Pronto, voltemos à Luiselli, pois sozinha não consigo desenvolver estes pensamentos. Por intermédio da autora, conheci este poema de Ghérasim Luca, Passionément, no qual o eu lírico, gaguejando desde o primeiro verso, declara sua paixão: 

pas pas paspaspas pas 
pasppas ppas pas paspas 
le pas pas le faux pas le pas 
paspaspas le pas le mau 
le mauve le mauvais pas

(...) 

t'aime je t'aime passionnément 
je t'ai je t'aime passionné né 
je t'aime passionné 
je t'aime passionnément je t'aime 
je t'aime passio passionnément

(...)

Luiselli me conta que Luca foi um poeta romeno que teve de abandonar seu país e exilar-se na França, onde escreveu poemas gagos cheios de buracos. Luca habitava o francês, língua que era-lhe estrangeira, levando-o aos limites da sintaxe, ao outro lado da gramática.

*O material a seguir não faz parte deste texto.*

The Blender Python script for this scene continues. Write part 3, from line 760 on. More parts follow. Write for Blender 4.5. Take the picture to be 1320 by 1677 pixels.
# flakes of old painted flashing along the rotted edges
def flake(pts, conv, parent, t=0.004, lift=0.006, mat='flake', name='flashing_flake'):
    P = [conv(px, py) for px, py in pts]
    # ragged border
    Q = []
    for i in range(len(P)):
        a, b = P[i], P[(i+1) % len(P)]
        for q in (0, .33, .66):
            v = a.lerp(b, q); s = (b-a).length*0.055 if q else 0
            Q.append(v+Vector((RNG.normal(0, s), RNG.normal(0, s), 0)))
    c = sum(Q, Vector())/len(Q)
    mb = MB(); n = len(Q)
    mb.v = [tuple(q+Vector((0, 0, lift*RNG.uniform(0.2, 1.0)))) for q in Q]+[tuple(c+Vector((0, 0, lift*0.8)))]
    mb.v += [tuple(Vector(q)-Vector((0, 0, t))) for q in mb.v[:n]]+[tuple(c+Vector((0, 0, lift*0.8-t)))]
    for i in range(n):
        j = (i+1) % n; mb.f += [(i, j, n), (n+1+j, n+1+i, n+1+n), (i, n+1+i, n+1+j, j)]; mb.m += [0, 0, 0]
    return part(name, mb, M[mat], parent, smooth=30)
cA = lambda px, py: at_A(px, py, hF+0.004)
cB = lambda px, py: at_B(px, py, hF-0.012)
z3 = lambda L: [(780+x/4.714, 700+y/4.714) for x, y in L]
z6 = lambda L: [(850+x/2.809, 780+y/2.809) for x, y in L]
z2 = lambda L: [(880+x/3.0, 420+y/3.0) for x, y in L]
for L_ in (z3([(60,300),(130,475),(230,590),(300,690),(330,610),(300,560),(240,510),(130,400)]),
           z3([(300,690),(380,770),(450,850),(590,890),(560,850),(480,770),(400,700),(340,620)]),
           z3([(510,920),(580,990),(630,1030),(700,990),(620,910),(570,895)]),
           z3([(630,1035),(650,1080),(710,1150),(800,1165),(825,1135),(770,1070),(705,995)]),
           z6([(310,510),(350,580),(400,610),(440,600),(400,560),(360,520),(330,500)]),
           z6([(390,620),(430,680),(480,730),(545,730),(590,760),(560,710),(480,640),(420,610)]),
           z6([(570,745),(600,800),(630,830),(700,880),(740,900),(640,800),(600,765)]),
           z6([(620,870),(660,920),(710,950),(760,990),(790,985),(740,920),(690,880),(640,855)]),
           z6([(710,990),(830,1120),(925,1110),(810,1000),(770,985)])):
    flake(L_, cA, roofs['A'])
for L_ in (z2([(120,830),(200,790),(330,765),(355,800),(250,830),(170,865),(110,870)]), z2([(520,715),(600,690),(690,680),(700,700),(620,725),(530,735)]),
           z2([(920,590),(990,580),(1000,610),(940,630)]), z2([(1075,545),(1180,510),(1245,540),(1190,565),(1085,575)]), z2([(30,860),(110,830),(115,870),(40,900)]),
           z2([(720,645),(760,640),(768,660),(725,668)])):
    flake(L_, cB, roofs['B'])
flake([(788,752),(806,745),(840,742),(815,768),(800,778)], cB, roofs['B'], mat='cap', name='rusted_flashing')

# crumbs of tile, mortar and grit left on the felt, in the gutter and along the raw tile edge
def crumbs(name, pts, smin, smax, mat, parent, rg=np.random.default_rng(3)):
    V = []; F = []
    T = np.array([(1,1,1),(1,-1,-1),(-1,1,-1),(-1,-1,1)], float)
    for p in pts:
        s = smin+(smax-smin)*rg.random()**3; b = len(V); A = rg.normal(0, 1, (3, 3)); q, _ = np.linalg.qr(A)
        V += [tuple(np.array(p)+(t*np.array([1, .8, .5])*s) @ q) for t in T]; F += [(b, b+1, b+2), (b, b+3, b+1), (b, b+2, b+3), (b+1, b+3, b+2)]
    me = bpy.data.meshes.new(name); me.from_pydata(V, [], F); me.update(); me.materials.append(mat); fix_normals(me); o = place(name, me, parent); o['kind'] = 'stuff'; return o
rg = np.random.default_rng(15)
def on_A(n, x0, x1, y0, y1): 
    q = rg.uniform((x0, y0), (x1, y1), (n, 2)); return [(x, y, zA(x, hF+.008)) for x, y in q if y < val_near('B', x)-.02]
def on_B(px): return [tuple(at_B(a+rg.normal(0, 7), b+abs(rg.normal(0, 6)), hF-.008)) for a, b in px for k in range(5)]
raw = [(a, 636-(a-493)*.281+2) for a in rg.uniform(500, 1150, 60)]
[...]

No ensaio, Luiselli recorda que, segundo Deleuze, quando a língua é tensionada a tal ponto em que a gagueira se inicia, significa que ela alcançou seus limites, passando a confrontar o silêncio. Depois dessa, como não ficar pensativa ao descobrir que uma poeta de quem se gosta pode ter sido gaga? E como não ficar desnorteada quando uma mulher apaixonada pronuncia (*importante: em meio a idas e vindas entre inglês, francês e italiano) o nome daquele que ama deste jeito: JJJ-James? (Ah, se eu te pego, Kiarostami.) 

É; a janela que busco é aquela que me permita mergulhar no silêncio.